___ EXTRACTED DATA

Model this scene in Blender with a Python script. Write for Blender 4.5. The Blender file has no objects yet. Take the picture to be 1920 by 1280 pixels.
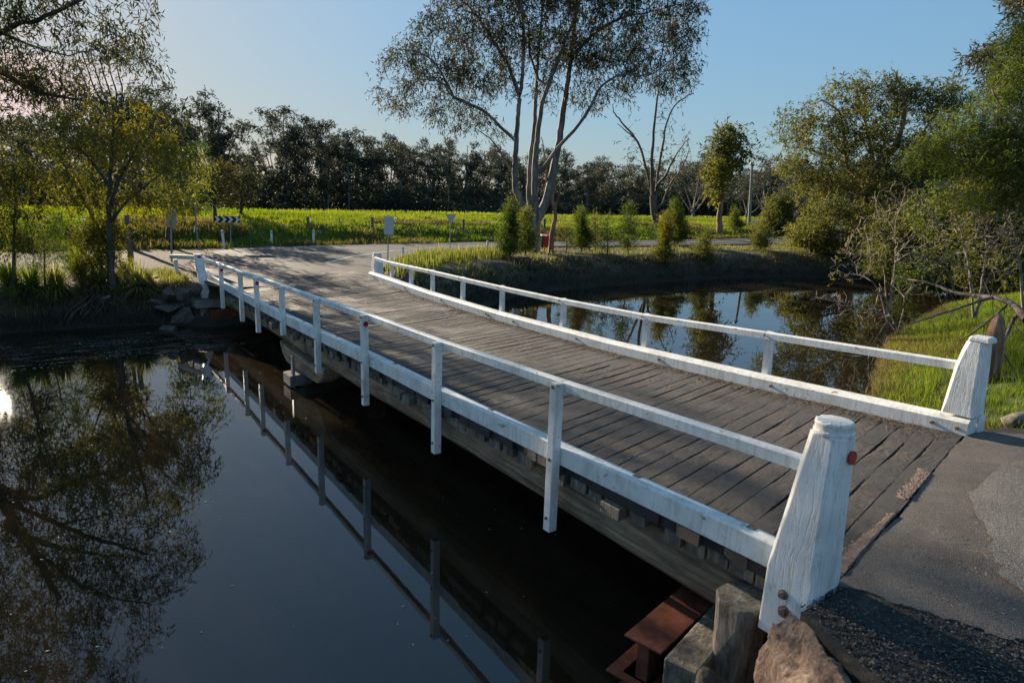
import bpy, bmesh, math, random
import numpy as np
from mathutils import Vector, Matrix
R = math.radians
scene = bpy.context.scene
col = scene.collection
random.seed(7); rng = np.random.default_rng(7)

# ------------------------------------------------------------------ camera, world, sun, exposure
CAM_H = 3.83
YAW, PITCH, ROLL, FPX = R(35.0), R(12.31), R(1.836), 1272.0
fw = Vector((math.sin(YAW)*math.cos(PITCH), math.cos(YAW)*math.cos(PITCH), -math.sin(PITCH)))
rt0 = Vector((math.cos(YAW), -math.sin(YAW), 0)); up0 = rt0.cross(fw)
rt = math.cos(ROLL)*rt0 + math.sin(ROLL)*up0
up = -math.sin(ROLL)*rt0 + math.cos(ROLL)*up0
cd = bpy.data.cameras.new('camera'); cam = bpy.data.objects.new('camera', cd); col.objects.link(cam)
cd.sensor_width = 36; cd.lens = FPX/1920*36; cd.clip_start = 0.05; cd.clip_end = 4000
cam.matrix_world = Matrix(((rt.x, up.x, -fw.x, 0), (rt.y, up.y, -fw.y, 0), (rt.z, up.z, -fw.z, CAM_H), (0, 0, 0, 1)))
scene.camera = cam

SUN_AZ, SUN_EL = R(-3.1), R(15.0)
SKY_K, SKY_G, SKY_ADD = 3.4, .80, (.27, .78, 1.34)
w = bpy.data.worlds.new("World"); scene.world = w; w.use_nodes = True
nt = w.node_tree; bg = nt.nodes['Background']
sky = nt.nodes.new('ShaderNodeTexSky'); sky.sky_type = 'NISHITA'; sky.sun_disc = False
sky.sun_elevation = SUN_EL; sky.sun_rotation = SUN_AZ; sky.air_density = 1.0; sky.dust_density = 0.6; sky.ozone_density = 2.0
# thin high haze evens the sky out: compress the glare round the sun
bw = nt.nodes.new('ShaderNodeRGBToBW'); nt.links.new(sky.outputs[0], bw.inputs[0])
ma = nt.nodes.new('ShaderNodeMath'); ma.operation = 'ADD'; ma.inputs[1].default_value = SKY_K; nt.links.new(bw.outputs[0], ma.inputs[0])
md_ = nt.nodes.new('ShaderNodeMath'); md_.operation = 'DIVIDE'; md_.inputs[0].default_value = SKY_K*SKY_G; nt.links.new(ma.outputs[0], md_.inputs[1])
vm = nt.nodes.new('ShaderNodeVectorMath'); vm.operation = 'SCALE'; nt.links.new(sky.outputs[0], vm.inputs[0]); nt.links.new(md_.outputs[0], vm.inputs['Scale'])
va = nt.nodes.new('ShaderNodeVectorMath'); va.operation = 'ADD'; va.inputs[1].default_value = SKY_ADD; nt.links.new(vm.outputs[0], va.inputs[0])
# a thin warm cloud bank low down towards the sun
tcw = nt.nodes.new('ShaderNodeTexCoord'); sxw = nt.nodes.new('ShaderNodeSeparateXYZ'); nt.links.new(tcw.outputs['Generated'], sxw.inputs[0])
def wmap(o, a, b):
    r_ = nt.nodes.new('ShaderNodeMapRange'); r_.interpolation_type = 'SMOOTHSTEP'; r_.inputs[1].default_value = a; r_.inputs[2].default_value = b; nt.links.new(o, r_.inputs[0]); return r_.outputs[0]
def wmul(a, b):
    m_ = nt.nodes.new('ShaderNodeMath'); m_.operation = 'MULTIPLY'; nt.links.new(a, m_.inputs[0]); nt.links.new(b, m_.inputs[1]); return m_.outputs[0]
mpw = nt.nodes.new('ShaderNodeMapping'); mpw.inputs['Scale'].default_value = (3, 3, 16); nt.links.new(tcw.outputs['Generated'], mpw.inputs[0])
nzw = nt.nodes.new('ShaderNodeTexNoise'); nzw.inputs['Scale'].default_value = 2.2; nzw.inputs['Detail'].default_value = 6; nt.links.new(mpw.outputs[0], nzw.inputs['Vector'])
cf = wmul(wmul(wmap(sxw.outputs[2], .02, .08), wmap(sxw.outputs[2], .19, .11)), wmul(wmap(sxw.outputs[0], .16, .0), wmul(wmap(sxw.outputs[1], .2, .7), wmap(nzw.outputs['Fac'], .42, .62))))
mxw = nt.nodes.new('ShaderNodeMix'); mxw.data_type = 'RGBA'; nt.links.new(cf, mxw.inputs[0]); nt.links.new(va.outputs[0], mxw.inputs[6]); mxw.inputs[7].default_value = (4.6, 3.6, 3.5, 1)
nt.links.new(mxw.outputs[2], bg.inputs[0]); bg.inputs[1].default_value = 0.080
sd = bpy.data.lights.new('sun', 'SUN'); sd.energy = 5.0; sd.angle = R(0.53); sd.color = (1.0, 0.83, 0.62)
sun = bpy.data.objects.new('sun', sd); col.objects.link(sun)
sdir = Vector((math.sin(SUN_AZ)*math.cos(SUN_EL), math.cos(SUN_AZ)*math.cos(SUN_EL), math.sin(SUN_EL)))
sun.rotation_euler = sdir.to_track_quat('Z', 'Y').to_euler(); sun.location = (0, 60, 30)
scene.view_settings.view_transform = 'Standard'; scene.view_settings.look = 'None'
scene.view_settings.gamma = 1; scene.view_settings.exposure = 1.36
scene.render.resolution_x = 1024; scene.render.resolution_y = 682
scene.render.engine = 'CYCLES'
scene.cycles.max_bounces = 6; scene.cycles.transparent_max_bounces = 6

def ray(px, py): return fw + rt*((px-960)/FPX) - up*((py-640)/FPX)
def P(px, py, D):
    d = ray(px, py); k = D/math.hypot(d.x, d.y); return Vector((d.x*k, d.y*k, CAM_H+d.z*k))
def ATZ(px, py, z):
    d = ray(px, py); k = (z-CAM_H)/d.z; return Vector((d.x*k, d.y*k, z))

# ------------------------------------------------------------------ object helpers
def tag(o, label=None, cat=None, group=None, kind=None):
    if label: o['label'] = label
    if cat: o['category'] = cat
    if group: o['group'] = group
    if kind: o['kind'] = kind
    return o
def empty(name, loc, label=None, cat=None, group=None):
    o = bpy.data.objects.new(name, None); o.location = loc; col.objects.link(o); o.empty_display_size = .2
    return tag(o, label, cat, group)
def np_mesh(name, V, F, mat, parent=None, origin=None, attrs=None, smooth=False):
    """V (n,3); F (m,k) equal-size faces or list of such arrays"""
    V = np.asarray(V, dtype=np.float32)
    if origin is not None: V = V-np.array(origin, dtype=np.float32)
    Fs = F if isinstance(F, list) else [F]
    me = bpy.data.meshes.new(name)
    me.vertices.add(len(V)); me.vertices.foreach_set('co', V.ravel())
    idx = np.concatenate([f.ravel() for f in Fs]).astype(np.int32)
    sizes = np.concatenate([np.full(len(f), f.shape[1]) for f in Fs]).astype(np.int32)
    starts = np.concatenate([[0], np.cumsum(sizes)[:-1]]).astype(np.int32)
    me.loops.add(len(idx)); me.loops.foreach_set('vertex_index', idx)
    me.polygons.add(len(sizes)); me.polygons.foreach_set('loop_start', starts); me.polygons.foreach_set('loop_total', sizes)
    if smooth: me.polygons.foreach_set('use_smooth', np.ones(len(sizes), dtype=bool))
    if attrs:
        for k, a in attrs.items():
            at = me.attributes.new(k, 'FLOAT', 'POINT'); at.data.foreach_set('value', np.asarray(a, dtype=np.float32))
    me.update(calc_edges=True)
    if mat: me.materials.append(mat)
    o = bpy.data.objects.new(name, me); col.objects.link(o)
    if parent is not None: o.parent = parent
    return o

class MB:
    """collects shapes into ONE mesh; coordinates are world, build() re-bases them on the parent's origin"""
    def __init__(s): s.v = []; s.f = []
    def hexa(s, p):
        b = len(s.v); s.v += [tuple(q) for q in p]
        for f in ((0,3,2,1),(4,5,6,7),(0,1,5,4),(1,2,6,5),(2,3,7,6),(3,0,4,7)): s.f.append(tuple(b+i for i in f))
        return s
    def box(s, x0, x1, y0, y1, z0, z1):
        return s.hexa([(x0,y0,z0),(x1,y0,z0),(x1,y1,z0),(x0,y1,z0),(x0,y0,z1),(x1,y0,z1),(x1,y1,z1),(x0,y1,z1)])
    def bar(s, a, b, w, h, roll=0.0, w2=None, h2=None):
        a = Vector(a); b = Vector(b); d = (b-a).normalized()
        ref = Vector((0,0,1)) if abs(d.z) < .95 else Vector((0,1,0))
        x = d.cross(ref).normalized(); y = x.cross(d).normalized()
        if roll: q = Matrix.Rotation(roll, 3, d); x = q@x; y = q@y
        w2 = w if w2 is None else w2; h2 = h if h2 is None else h2
        p = [a-x*w/2-y*h/2, a+x*w/2-y*h/2, a+x*w/2+y*h/2, a-x*w/2+y*h/2, b-x*w2/2-y*h2/2, b+x*w2/2-y*h2/2, b+x*w2/2+y*h2/2, b-x*w2/2+y*h2/2]
        return s.hexa(p)
    def rings(s, rs, cap=True):
        n = len(rs[0]); b = len(s.v)
        for r_ in rs: s.v += [tuple(q) for q in r_]
        for i in range(len(rs)-1):
            for j in range(n):
                k = (j+1) % n; s.f.append((b+i*n+j, b+i*n+k, b+(i+1)*n+k, b+(i+1)*n+j))
        if cap:
            s.f.append(tuple(b+j for j in reversed(range(n)))); s.f.append(tuple(b+(len(rs)-1)*n+j for j in range(n)))
        return s
    def tube(s, pts, rad, n=8, squash=1.0, wob=0.0):
        rs = []
        for i, p in enumerate(pts):
            p = Vector(p); a = Vector(pts[max(i-1, 0)]); c = Vector(pts[min(i+1, len(pts)-1)]); d = (c-a).normalized()
            ref = Vector((0,0,1)) if abs(d.z) < .9 else Vector((0,1,0))
            x = d.cross(ref).normalized(); y = x.cross(d).normalized()
            r0 = rad[i] if isinstance(rad, (list, tuple)) else rad
            rs.append([p+(x*math.cos(t)+y*math.sin(t)*squash)*r0*(1+wob*random.uniform(-1, 1)) for t in [2*math.pi*j/n for j in range(n)]])
        return s.rings(rs)
    def disc(s, c, nrm, r_, th, n=20):
        c = Vector(c); nrm = Vector(nrm).normalized(); return s.tube([c, c+nrm*th], r_, n)
    def build(s, name, mat, parent=None, bevel=0, smooth=False, origin=None):
        o_ = origin if origin is not None else (parent.matrix_basis.translation if parent else Vector((0,0,0)))
        if parent is not None and parent.parent is not None: o_ = Vector(o_)+parent.parent.matrix_basis.translation
        me = bpy.data.meshes.new(name); me.from_pydata([tuple(Vector(q)-Vector(o_)) for q in s.v], [], s.f)
        if mat: me.materials.append(mat)
        if smooth:
            for p in me.polygons: p.use_smooth = True
        me.update(); o = bpy.data.objects.new(name, me); col.objects.link(o)
        if parent is not None: o.parent = parent
        elif origin is not None: o.location = origin
        if bevel:
            m = o.modifiers.new('b', 'BEVEL'); m.width = bevel; m.segments = 2; m.limit_method = 'ANGLE'
        return o

# ------------------------------------------------------------------ materials
def mat(name, build, disp=False):
    m = bpy.data.materials.new(name); m.use_nodes = True; n = m.node_tree.nodes; l = m.node_tree.links
    b = n['Principled BSDF']; b.inputs['Specular IOR Level'].default_value = 0.3
    build(m.node_tree, n, l, b); return m
def N(nt_, t, **k):
    o = nt_.nodes.new(t)
    for a, v in k.items():
        if a in o.inputs: o.inputs[a].default_value = v
        else: setattr(o, a, v)
    return o
def coords(nt_, scale=(1,1,1), rot=(0,0,0), src='Object'):
    tc = nt_.nodes.new('ShaderNodeTexCoord'); mp = nt_.nodes.new('ShaderNodeMapping')
    mp.inputs['Scale'].default_value = scale; mp.inputs['Rotation'].default_value = rot
    nt_.links.new(tc.outputs[src], mp.inputs[0]); return mp.outputs[0]
def noise(nt_, vec, scale, detail=4, rough=.55, dist=0):
    t = nt_.nodes.new('ShaderNodeTexNoise'); t.inputs['Scale'].default_value = scale; t.inputs['Detail'].default_value = detail
    t.inputs['Roughness'].default_value = rough; t.inputs['Distortion'].default_value = dist
    if vec is not None: nt_.links.new(vec, t.inputs['Vector'])
    return t.outputs['Fac']
def ramp(nt_, fac, stops):
    r_ = nt_.nodes.new('ShaderNodeValToRGB'); e = r_.color_ramp.elements
    while len(e) < len(stops): e.new(.5)
    for i, (p, c) in enumerate(stops):
        e[i].position = p; e[i].color = (*c, 1) if len(c) == 3 else c
    nt_.links.new(fac, r_.inputs[0]); return r_.outputs[0]
def mixc(nt_, fac, a, b, mode='MIX'):
    m = nt_.nodes.new('ShaderNodeMix'); m.data_type = 'RGBA'; m.blend_type = mode
    for s_, v in ((0, fac), (6, a), (7, b)):
        if hasattr(v, 'is_linked') or hasattr(v, 'links'): nt_.links.new(v, m.inputs[s_])
        else: m.inputs[s_].default_value = v if s_ == 0 else (*v, 1)
    return m.outputs[2]
def bump(nt_, b, h, strength=.4, dist=.02, prev=None):
    bp = nt_.nodes.new('ShaderNodeBump'); bp.inputs['Strength'].default_value = strength; bp.inputs['Distance'].default_value = dist
    nt_.links.new(h, bp.inputs['Height'])
    if prev is not None: nt_.links.new(prev, bp.inputs['Normal'])
    nt_.links.new(bp.outputs[0], b.inputs['Normal']); return bp.outputs[0]
def attr(nt_, name):
    a = nt_.nodes.new('ShaderNodeAttribute'); a.attribute_name = name; return a.outputs['Fac']
def island(nt_):
    g = nt_.nodes.new('ShaderNodeNewGeometry'); return g.outputs['Random Per Island']

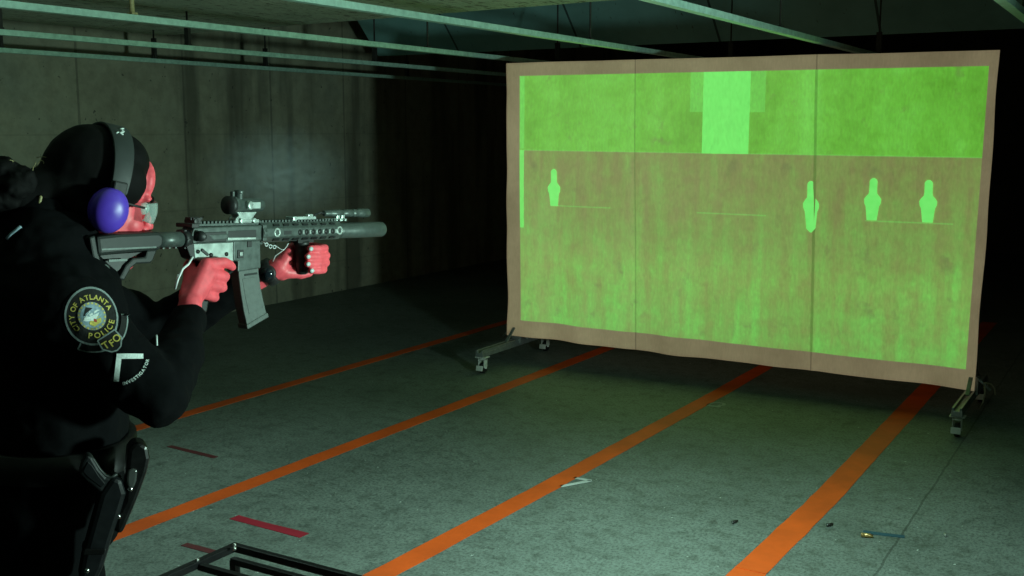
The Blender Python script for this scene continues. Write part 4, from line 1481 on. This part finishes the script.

______

WRITTEN REQUEST.
Copy, word for word, the entries above from the first line to the line that holds "scene.camera = cam". Drop the pictures.

FULL ANSWER.
Model this scene in Blender with a Python script. Write for Blender 4.5. The Blender file has no objects yet. Take the picture to be 1920 by 1280 pixels.
import bpy, bmesh, math, random
import numpy as np
from mathutils import Vector, Matrix
R = math.radians
scene = bpy.context.scene
col = scene.collection
random.seed(7); rng = np.random.default_rng(7)

# ------------------------------------------------------------------ camera, world, sun, exposure
CAM_H = 3.83
YAW, PITCH, ROLL, FPX = R(35.0), R(12.31), R(1.836), 1272.0
fw = Vector((math.sin(YAW)*math.cos(PITCH), math.cos(YAW)*math.cos(PITCH), -math.sin(PITCH)))
rt0 = Vector((math.cos(YAW), -math.sin(YAW), 0)); up0 = rt0.cross(fw)
rt = math.cos(ROLL)*rt0 + math.sin(ROLL)*up0
up = -math.sin(ROLL)*rt0 + math.cos(ROLL)*up0
cd = bpy.data.cameras.new('camera'); cam = bpy.data.objects.new('camera', cd); col.objects.link(cam)
cd.sensor_width = 36; cd.lens = FPX/1920*36; cd.clip_start = 0.05; cd.clip_end = 4000
cam.matrix_world = Matrix(((rt.x, up.x, -fw.x, 0), (rt.y, up.y, -fw.y, 0), (rt.z, up.z, -fw.z, CAM_H), (0, 0, 0, 1)))
scene.camera = cam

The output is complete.